◆ TASK TO CARRY OUT: Using the listing below, give the number of lines where "objects" appears, and nothing else.

==== INFORMATION SUPPLIED ====

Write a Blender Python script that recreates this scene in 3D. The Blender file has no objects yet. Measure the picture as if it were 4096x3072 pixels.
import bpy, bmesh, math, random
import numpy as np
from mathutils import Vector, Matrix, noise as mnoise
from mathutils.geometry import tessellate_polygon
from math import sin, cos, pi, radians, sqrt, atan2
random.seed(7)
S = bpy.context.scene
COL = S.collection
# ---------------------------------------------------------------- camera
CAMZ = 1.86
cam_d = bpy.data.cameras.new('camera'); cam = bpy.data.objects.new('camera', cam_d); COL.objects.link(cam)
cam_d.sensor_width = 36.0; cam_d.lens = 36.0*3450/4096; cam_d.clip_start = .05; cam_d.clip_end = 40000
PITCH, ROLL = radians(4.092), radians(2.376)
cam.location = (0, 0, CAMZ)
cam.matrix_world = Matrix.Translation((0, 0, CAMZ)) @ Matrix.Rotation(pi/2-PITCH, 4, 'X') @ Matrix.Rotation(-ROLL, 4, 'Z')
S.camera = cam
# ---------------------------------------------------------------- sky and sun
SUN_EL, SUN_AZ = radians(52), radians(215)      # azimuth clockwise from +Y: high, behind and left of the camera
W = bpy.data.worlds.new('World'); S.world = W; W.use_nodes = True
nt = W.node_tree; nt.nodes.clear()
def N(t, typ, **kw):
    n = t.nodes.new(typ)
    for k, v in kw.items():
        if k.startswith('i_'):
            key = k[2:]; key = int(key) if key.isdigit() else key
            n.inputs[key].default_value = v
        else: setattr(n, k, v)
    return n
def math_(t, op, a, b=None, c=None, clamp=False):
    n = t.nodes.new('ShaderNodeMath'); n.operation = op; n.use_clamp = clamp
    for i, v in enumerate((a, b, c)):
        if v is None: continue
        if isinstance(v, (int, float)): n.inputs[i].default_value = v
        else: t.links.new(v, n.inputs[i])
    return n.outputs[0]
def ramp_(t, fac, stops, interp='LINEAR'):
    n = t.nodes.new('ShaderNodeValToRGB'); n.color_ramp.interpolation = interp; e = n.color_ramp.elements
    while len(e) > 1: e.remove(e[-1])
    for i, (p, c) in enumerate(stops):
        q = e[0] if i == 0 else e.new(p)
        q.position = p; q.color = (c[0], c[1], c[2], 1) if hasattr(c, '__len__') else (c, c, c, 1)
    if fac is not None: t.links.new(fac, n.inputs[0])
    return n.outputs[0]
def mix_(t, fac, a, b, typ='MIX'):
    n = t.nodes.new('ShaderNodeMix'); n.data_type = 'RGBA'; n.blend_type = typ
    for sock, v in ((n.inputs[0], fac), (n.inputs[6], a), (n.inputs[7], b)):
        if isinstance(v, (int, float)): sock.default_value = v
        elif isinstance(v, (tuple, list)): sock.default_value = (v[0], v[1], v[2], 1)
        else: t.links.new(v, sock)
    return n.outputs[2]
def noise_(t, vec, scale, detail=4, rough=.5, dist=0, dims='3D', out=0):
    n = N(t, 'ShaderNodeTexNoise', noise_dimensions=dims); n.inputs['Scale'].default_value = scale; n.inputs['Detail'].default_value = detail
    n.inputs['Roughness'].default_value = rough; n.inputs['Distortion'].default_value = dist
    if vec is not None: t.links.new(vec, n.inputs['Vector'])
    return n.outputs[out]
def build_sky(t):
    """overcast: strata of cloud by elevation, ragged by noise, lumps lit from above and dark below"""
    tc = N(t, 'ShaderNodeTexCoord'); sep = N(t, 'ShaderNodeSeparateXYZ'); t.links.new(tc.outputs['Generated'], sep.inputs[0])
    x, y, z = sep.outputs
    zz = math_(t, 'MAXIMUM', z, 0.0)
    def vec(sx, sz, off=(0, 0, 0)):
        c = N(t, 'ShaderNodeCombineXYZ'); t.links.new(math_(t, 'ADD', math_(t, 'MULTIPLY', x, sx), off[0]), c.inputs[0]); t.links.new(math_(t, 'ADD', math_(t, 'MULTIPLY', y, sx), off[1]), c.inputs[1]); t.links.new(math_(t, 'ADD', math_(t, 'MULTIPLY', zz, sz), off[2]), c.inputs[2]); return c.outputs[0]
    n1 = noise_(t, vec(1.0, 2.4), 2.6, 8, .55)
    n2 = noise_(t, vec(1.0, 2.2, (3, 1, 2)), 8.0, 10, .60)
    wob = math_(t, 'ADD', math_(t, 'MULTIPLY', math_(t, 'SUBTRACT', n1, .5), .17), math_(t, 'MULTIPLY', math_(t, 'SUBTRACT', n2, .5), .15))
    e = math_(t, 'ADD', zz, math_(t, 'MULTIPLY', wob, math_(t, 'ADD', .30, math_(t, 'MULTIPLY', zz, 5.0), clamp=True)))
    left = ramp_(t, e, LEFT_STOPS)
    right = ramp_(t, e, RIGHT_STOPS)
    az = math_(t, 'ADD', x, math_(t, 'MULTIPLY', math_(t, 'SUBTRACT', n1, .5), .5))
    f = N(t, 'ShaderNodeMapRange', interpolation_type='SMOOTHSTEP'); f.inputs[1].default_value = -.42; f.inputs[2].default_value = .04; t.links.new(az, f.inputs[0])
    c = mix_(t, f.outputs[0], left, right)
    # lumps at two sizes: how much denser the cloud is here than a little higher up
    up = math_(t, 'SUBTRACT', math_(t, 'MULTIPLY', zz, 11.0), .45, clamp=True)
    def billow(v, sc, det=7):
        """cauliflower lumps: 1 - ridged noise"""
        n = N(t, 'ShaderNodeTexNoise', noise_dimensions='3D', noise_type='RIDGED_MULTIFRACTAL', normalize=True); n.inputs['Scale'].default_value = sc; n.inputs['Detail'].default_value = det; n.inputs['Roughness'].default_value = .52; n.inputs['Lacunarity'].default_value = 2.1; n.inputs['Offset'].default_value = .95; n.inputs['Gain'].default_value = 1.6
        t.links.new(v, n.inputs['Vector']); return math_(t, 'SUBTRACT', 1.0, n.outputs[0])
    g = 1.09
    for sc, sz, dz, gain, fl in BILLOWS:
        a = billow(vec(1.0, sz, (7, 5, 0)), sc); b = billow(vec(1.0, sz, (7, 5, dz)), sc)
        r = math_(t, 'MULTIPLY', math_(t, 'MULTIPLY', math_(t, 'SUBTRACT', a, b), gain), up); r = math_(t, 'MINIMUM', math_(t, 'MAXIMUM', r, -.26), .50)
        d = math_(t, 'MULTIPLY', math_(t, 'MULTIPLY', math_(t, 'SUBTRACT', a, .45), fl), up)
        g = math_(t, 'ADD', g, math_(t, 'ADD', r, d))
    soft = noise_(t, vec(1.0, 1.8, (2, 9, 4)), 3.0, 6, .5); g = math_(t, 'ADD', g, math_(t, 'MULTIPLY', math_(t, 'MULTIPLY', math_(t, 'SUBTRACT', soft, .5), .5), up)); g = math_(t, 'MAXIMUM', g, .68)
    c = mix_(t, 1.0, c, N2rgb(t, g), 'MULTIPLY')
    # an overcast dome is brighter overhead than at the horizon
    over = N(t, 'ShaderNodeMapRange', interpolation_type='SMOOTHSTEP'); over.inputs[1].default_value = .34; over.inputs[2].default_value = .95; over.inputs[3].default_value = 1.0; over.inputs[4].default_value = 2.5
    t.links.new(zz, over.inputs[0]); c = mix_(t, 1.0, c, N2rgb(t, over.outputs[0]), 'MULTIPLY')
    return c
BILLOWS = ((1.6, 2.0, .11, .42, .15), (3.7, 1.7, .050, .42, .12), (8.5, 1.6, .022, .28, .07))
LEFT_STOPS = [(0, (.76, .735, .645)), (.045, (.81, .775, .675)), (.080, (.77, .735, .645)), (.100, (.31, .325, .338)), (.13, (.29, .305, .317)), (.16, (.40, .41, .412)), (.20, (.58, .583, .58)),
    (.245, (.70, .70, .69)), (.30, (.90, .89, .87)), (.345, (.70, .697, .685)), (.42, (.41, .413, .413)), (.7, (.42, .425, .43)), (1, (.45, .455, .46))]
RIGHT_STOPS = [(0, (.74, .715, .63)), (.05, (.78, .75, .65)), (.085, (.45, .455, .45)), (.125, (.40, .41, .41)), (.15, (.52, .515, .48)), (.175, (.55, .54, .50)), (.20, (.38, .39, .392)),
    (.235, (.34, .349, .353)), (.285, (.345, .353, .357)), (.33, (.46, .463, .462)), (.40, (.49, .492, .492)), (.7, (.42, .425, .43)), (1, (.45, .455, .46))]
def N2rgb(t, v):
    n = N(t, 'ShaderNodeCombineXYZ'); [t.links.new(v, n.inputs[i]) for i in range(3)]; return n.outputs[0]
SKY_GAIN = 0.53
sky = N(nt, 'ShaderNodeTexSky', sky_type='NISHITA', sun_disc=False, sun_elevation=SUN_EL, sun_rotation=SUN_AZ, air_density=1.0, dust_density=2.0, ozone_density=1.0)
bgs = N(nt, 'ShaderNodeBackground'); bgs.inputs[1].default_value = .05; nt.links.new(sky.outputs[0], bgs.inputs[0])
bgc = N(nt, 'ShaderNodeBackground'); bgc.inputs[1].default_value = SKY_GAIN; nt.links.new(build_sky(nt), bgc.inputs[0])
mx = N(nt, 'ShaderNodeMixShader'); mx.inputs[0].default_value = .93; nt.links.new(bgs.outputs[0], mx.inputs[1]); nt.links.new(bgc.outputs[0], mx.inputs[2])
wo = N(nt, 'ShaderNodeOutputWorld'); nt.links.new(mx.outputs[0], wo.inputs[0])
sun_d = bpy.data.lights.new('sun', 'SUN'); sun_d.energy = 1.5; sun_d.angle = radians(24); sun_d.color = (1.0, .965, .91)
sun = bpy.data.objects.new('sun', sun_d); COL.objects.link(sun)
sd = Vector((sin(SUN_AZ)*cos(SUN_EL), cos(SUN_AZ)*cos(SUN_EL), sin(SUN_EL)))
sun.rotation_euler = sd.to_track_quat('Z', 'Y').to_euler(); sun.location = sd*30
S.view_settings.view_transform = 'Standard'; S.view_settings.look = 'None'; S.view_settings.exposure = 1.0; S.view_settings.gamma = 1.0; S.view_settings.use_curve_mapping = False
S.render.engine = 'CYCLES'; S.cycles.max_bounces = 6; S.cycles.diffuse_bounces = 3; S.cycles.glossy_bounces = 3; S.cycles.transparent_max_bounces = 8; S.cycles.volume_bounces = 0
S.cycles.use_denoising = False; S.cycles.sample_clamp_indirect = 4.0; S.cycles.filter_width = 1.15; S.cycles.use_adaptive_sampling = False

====

◆ REPLY: 3